Key executives from the three companies involved in the project – SSAB, LKAB and Vattenfall – along with Swedish Prime Minister Stefan Löfven and Deputy Prime Minister and Minister for Environment and Climate Isabella Lövin, were in attendance at what was described as a ‘historic opportunity’ to ‘hasten the climate transition’.

Swedish Prime Minister Löfven commented: “Right now we have a historic opportunity to do things that provide jobs here and now – but also hasten the climate transition that everyone realises is necessary. Today, you are laying the foundations that will enable the Swedish steel industry to be entirely fossil- and carbon dioxide- free in 20 years. Together we can rebuild Sweden as the world’s first fossil-free welfare nation.”

Deputy Prime Minister Lövin said the inauguration showed that the industrial transition was taking place now, ‘as we speak’ and that the fossil-free society is within reach. “This unique project has generated a lot of international attention for Sweden. Through the Leadership Group for Industry Transition, which the UN has asked Sweden to lead, this has the opportunity to reverberate around the world,” she said.

Martin Lindqvist, president and CEO of SSAB, said he was ‘incredibly proud’ that HYBRIT’s ‘globally unique pilot plant’ has been completed. “It is a milestone in the transition to fossil-free steel. We aim to be the first to market, in as early as 2026, with fossil-free steel.

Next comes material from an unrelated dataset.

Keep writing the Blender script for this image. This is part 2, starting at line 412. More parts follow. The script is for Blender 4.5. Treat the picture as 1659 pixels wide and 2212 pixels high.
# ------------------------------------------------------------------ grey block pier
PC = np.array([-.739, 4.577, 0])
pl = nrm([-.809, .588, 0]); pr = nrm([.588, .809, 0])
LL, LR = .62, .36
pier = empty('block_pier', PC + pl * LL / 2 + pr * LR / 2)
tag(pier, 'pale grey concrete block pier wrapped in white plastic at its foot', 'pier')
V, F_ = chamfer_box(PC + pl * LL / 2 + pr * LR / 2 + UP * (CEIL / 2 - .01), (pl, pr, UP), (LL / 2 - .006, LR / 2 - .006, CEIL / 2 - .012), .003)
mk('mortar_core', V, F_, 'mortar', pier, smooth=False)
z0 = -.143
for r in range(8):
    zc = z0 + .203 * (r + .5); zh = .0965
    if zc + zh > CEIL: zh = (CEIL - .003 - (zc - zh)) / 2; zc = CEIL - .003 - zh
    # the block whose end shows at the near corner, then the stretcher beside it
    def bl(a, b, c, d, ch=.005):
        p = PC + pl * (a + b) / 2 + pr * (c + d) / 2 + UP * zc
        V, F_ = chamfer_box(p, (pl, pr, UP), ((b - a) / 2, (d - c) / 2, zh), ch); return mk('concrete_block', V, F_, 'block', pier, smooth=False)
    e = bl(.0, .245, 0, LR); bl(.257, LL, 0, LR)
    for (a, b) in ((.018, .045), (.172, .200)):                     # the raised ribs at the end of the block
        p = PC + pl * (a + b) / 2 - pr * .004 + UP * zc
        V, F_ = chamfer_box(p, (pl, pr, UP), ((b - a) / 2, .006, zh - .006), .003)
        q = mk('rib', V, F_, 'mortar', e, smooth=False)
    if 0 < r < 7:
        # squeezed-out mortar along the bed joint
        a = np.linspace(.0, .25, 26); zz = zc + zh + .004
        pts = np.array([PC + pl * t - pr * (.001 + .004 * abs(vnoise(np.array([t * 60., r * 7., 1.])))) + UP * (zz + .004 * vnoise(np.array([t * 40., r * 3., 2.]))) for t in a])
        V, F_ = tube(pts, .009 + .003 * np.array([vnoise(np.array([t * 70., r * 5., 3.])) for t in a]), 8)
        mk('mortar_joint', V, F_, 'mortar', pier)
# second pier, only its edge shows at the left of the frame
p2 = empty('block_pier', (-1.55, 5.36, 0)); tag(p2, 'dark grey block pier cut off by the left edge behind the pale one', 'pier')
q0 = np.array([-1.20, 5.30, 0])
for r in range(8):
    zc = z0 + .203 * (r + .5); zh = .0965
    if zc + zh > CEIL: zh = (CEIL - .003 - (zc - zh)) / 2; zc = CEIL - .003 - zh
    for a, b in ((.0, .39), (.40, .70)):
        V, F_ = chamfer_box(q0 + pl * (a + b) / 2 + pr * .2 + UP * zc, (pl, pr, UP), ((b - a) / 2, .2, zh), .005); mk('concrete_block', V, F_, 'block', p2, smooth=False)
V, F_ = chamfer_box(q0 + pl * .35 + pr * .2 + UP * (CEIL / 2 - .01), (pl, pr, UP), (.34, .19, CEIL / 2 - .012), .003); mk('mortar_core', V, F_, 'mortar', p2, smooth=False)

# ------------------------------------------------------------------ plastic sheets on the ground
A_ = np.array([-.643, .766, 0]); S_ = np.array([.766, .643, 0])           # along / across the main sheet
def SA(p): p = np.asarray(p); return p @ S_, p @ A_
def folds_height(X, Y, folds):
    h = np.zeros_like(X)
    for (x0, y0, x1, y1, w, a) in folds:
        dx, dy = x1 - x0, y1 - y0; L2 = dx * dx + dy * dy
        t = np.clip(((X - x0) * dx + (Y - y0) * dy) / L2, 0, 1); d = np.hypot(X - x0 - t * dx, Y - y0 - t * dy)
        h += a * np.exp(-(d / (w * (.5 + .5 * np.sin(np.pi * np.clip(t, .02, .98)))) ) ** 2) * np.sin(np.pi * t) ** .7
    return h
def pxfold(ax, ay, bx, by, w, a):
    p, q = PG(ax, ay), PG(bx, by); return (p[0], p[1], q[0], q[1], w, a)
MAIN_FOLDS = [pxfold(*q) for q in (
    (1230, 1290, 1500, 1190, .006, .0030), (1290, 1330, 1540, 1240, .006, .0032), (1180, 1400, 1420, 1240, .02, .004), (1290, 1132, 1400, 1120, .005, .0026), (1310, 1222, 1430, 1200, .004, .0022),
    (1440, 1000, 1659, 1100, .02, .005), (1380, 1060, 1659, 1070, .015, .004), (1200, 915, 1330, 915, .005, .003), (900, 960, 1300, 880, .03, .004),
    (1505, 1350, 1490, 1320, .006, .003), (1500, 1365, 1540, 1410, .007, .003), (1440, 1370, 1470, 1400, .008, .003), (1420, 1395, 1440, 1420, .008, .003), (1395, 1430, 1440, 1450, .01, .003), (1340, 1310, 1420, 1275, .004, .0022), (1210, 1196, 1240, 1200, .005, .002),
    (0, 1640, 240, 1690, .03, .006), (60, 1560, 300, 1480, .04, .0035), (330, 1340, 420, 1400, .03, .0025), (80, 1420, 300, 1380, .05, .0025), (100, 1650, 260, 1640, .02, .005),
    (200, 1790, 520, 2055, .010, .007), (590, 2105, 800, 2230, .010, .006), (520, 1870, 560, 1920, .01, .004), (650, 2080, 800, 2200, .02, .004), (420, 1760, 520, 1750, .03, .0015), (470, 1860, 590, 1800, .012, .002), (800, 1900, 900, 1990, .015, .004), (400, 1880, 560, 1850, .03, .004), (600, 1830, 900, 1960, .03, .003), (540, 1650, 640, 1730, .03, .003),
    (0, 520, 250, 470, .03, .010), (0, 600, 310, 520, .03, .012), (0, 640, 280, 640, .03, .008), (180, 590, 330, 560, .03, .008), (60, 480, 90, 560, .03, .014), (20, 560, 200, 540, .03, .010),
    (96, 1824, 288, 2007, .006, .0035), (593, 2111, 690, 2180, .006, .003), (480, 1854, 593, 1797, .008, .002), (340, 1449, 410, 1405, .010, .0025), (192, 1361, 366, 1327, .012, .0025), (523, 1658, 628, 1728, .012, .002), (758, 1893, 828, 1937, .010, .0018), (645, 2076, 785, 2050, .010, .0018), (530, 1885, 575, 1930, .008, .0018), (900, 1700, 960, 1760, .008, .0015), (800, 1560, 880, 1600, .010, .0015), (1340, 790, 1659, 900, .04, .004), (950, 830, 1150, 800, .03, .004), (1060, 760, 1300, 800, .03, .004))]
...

HYBRIT technology will enable us to eliminate carbon dioxide emissions in steelmaking and at the same time help our own customers to reduce their climate footprint. We have the chance to revolutionise the entire steel industry and show that net-zero emissions is possible. We must seize this chance,” he commented.

Hybrit Development is a jointly owned company formed by three Swedish industrial companies: steel manufacturer SSAB, mining company LKAB and energy provider Vattenfall. The purpose of the collaboration is to develop the world's first fossil-free ore-based steelmaking process. The by-product obtained by using fossil-free electricity and hydrogen instead of coke and coal in steel production is water instead of carbon dioxide. It is claimed that the project has the potential to reduce Sweden's total carbon dioxide emissions by 10%. The HYBRIT project has been granted financial support from the Swedish Energy Agency.